Scene modeling code data:
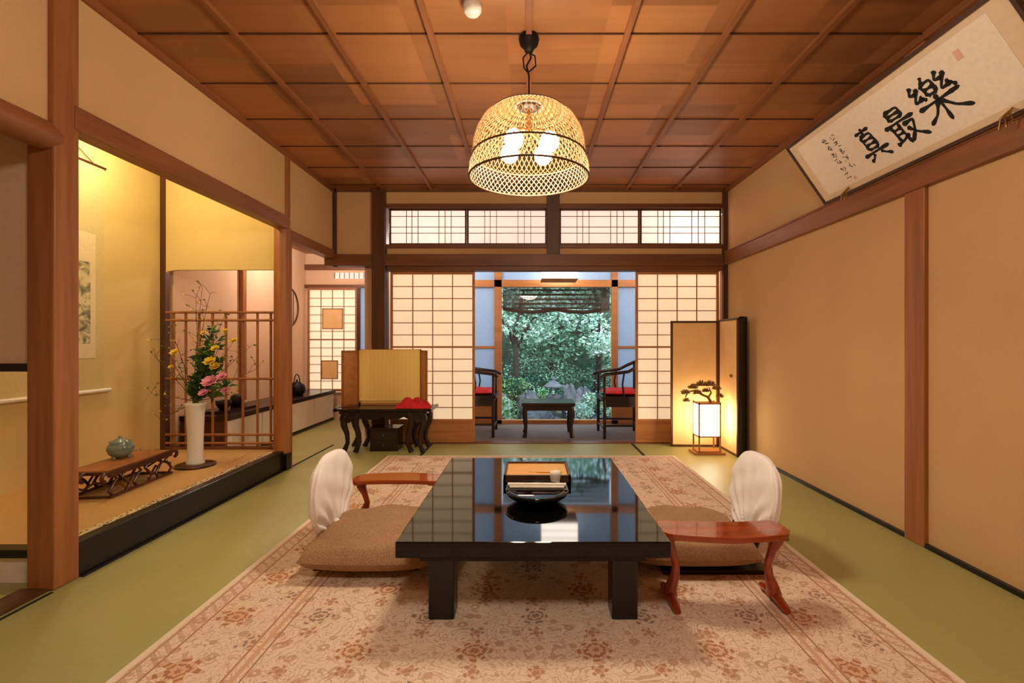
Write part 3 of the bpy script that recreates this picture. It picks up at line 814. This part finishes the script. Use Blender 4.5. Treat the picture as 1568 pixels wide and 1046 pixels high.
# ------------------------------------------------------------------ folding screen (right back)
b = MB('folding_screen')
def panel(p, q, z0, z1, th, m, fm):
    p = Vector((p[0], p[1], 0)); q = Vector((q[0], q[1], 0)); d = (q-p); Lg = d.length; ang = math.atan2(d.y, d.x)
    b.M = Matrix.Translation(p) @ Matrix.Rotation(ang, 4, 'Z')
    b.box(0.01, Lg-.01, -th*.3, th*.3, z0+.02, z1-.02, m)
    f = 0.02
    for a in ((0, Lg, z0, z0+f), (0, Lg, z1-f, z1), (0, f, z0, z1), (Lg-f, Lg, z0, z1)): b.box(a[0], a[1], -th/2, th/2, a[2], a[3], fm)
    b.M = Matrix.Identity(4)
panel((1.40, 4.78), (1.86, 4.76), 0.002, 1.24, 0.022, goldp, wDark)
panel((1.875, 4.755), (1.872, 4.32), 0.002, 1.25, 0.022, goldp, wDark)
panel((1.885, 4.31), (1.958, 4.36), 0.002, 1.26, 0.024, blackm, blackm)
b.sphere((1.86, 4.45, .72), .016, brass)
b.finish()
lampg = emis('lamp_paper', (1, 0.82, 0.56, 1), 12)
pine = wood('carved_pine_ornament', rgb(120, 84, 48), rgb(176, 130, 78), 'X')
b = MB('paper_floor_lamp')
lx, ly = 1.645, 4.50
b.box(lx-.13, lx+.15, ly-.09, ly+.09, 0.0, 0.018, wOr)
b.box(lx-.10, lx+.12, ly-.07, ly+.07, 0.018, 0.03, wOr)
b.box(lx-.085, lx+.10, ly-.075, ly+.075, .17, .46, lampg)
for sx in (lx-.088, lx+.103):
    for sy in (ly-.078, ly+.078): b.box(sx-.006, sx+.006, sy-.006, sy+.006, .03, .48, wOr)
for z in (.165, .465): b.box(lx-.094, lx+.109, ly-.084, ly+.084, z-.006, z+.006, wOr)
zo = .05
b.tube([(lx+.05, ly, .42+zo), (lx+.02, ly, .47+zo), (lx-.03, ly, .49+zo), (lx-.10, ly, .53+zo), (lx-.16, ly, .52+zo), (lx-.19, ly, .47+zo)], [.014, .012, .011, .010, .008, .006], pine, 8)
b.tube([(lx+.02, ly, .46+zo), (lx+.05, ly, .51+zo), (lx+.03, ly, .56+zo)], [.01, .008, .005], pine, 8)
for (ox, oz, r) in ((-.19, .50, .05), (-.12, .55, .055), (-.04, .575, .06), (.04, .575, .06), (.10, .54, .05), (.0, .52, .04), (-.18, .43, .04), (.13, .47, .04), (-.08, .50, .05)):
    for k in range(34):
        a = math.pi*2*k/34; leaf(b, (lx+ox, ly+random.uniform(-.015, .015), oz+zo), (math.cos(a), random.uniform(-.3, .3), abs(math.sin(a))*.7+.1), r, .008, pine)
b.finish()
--
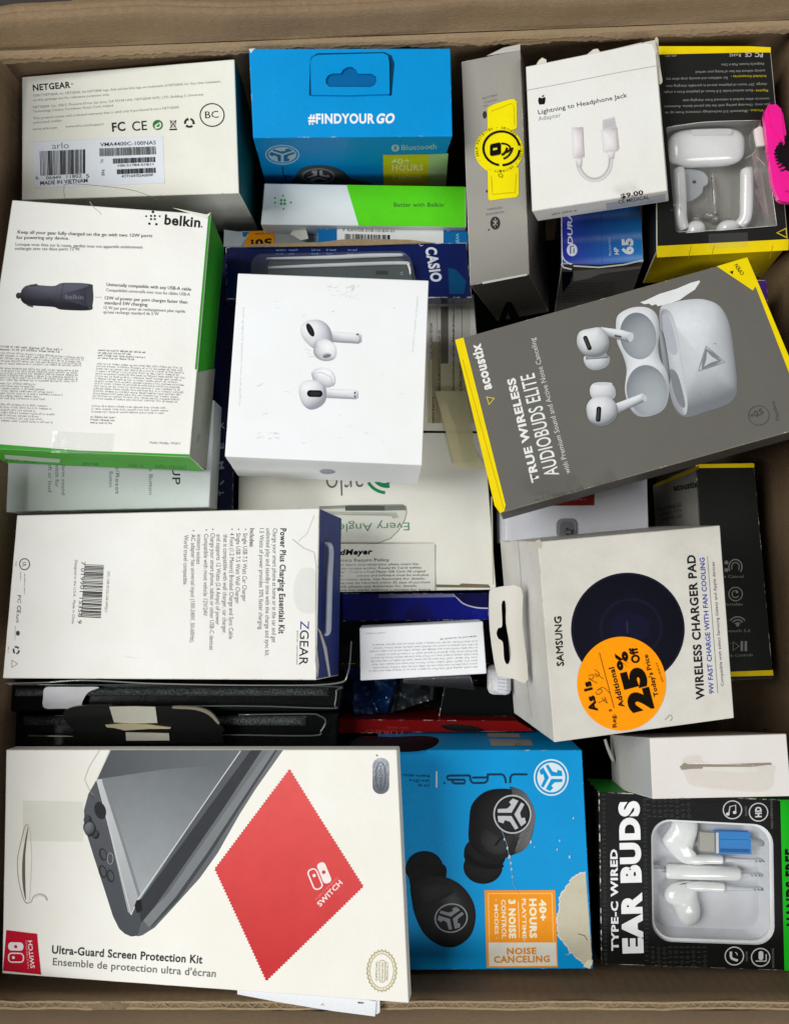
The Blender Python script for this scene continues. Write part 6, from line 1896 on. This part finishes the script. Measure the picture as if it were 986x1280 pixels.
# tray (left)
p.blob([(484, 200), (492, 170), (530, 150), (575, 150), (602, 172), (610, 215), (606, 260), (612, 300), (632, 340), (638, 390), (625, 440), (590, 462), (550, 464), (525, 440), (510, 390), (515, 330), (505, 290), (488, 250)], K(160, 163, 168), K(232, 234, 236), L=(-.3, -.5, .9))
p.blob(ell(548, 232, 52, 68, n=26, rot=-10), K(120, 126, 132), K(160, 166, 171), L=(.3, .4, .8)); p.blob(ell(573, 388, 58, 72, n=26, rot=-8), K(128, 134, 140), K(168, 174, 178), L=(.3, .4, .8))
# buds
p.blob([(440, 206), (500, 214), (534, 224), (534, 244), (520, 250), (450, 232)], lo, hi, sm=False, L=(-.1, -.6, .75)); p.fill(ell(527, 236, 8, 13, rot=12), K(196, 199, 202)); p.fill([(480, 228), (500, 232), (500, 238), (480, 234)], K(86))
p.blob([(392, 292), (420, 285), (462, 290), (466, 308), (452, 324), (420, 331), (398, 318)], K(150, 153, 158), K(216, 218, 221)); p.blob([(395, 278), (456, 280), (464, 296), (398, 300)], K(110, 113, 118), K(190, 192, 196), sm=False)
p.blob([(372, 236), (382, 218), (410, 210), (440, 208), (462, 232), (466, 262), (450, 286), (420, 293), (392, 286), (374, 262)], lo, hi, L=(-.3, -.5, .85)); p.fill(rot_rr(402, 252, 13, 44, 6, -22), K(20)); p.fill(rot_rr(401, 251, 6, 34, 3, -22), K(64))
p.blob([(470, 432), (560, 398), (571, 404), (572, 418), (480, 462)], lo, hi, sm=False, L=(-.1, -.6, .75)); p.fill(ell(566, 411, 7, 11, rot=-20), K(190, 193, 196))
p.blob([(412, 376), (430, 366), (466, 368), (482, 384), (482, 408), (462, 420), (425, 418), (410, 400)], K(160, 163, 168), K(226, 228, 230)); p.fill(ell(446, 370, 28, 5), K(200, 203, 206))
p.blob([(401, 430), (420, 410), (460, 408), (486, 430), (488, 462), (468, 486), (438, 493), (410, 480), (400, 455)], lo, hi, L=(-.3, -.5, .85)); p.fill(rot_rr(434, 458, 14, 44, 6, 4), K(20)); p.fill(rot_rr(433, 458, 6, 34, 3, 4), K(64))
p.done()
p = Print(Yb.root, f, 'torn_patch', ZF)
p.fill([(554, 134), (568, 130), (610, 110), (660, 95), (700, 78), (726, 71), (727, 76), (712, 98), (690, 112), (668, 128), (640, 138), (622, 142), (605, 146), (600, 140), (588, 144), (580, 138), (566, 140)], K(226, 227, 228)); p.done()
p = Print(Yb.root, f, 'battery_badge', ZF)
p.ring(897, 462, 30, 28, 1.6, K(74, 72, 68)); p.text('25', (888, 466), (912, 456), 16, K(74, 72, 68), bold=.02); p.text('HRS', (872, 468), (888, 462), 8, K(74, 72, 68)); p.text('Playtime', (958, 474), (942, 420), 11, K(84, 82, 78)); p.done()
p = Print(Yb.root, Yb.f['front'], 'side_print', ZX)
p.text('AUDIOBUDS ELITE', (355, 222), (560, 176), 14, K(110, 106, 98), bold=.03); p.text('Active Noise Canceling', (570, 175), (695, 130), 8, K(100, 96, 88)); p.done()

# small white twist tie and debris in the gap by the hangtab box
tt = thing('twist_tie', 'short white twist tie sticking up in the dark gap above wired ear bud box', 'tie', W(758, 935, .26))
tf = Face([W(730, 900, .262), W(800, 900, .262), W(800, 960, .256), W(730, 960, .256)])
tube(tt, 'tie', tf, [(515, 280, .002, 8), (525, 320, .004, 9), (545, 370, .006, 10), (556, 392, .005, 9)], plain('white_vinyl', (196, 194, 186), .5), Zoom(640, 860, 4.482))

**Request**
Which lines of the data include "part"? Copy each of them.

**Final result**
Write part 3 of the bpy script that recreates this picture. It picks up at line 814. This part finishes the script. Use Blender 4.5. Treat the picture as 1568 pixels wide and 1046 pixels high.
The Blender Python script for this scene continues. Write part 6, from line 1896 on. This part finishes the script. Measure the picture as if it were 986x1280 pixels.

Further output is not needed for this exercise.